Dass die Füchse Kristopans überhaupt überzeugen konnten, liegt auch an den chaotischen Verhältnissen beim nunmehr ehemaligen mazedonischen Spitzenklub, von dem die Füchse zu Saisonbeginn bereits Dejan Milosavljev abgeworben hatten. Der Torhüter ist zweifellos die große Entdeckung im Berliner Lager.
Genau wie in der Causa Milosavljev hat auch Kristopans zuletzt kein Geld von seinem ehemaligen Klub gesehen, weil sich der Mäzen des Vereins über Nacht zurückgezogen und plötzlich die Lust an seinem Spielzeug verloren hat. „Es ist eine Win-Win-Situation“, sagt Kristopans. „Ich kann mich bis Sommer in Form halten und den Füchsen mit ihren vielen Verletzten helfen.“ Im Sommer zieht Kristopans dann zu Paris St. Germain weiter, wo er bereits vor einigen Monaten ein Arbeitspapier bis 2023 unterzeichnet hat. Die Franzosen haben – genau wie ihre Fußball-Abteilung – seit Jahren den Anspruch, den wichtigsten Pokal des Vereinshandballs zu gewinnen. Bisher vergeblich.

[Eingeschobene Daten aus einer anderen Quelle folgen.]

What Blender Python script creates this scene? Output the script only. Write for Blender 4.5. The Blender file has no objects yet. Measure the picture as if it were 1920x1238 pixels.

Nach der Verpflichtung von Rechtsaußen Javier Munoz vom EHF-Cup-Mitstreiter Tatabanya ist Kristopans Kretzschmars zweiter Transfer der jüngeren Vergangenheit. „Durch die Hilfe unserer Sponsoren und Partner ist es für uns nicht einfach, aber möglich, jemanden wie Dainis zu holen“, sagt Kretzschmar. „Dauerhaft können wir das im Moment noch nicht.“ Kristopans wird übrigens ausschließlich in der Bundesliga spielberechtigt sein, nicht im Europapokal – weil er in dieser Saison bereits Einsätze für Skopje bestritten hat.
Trotzdem erhoffen sie sich bei den Füchsen schnelle Hilfe vom nunmehr größten Spieler der Handball-Bundesliga. „Angriff auf die Champions League“, hieß es in der Einladung zu Kristopans Vorstellung. Ist das jetzt also das erklärte Ziel für die nächsten Wochen und Monate? „Die Liga ist verdammt eng. Aber wenn mich nicht alles täuscht, sind wir im Moment Tabellendritter mit allen Optionen“, sagt Hanning, „deshalb wäre es ja seltsam, wenn wir jetzt Platz sieben als Saisonziel ausgeben.“ Bundesliga-Platz drei würde Stand heute zumindest zur Qualifikation für die Champions League berechtigen.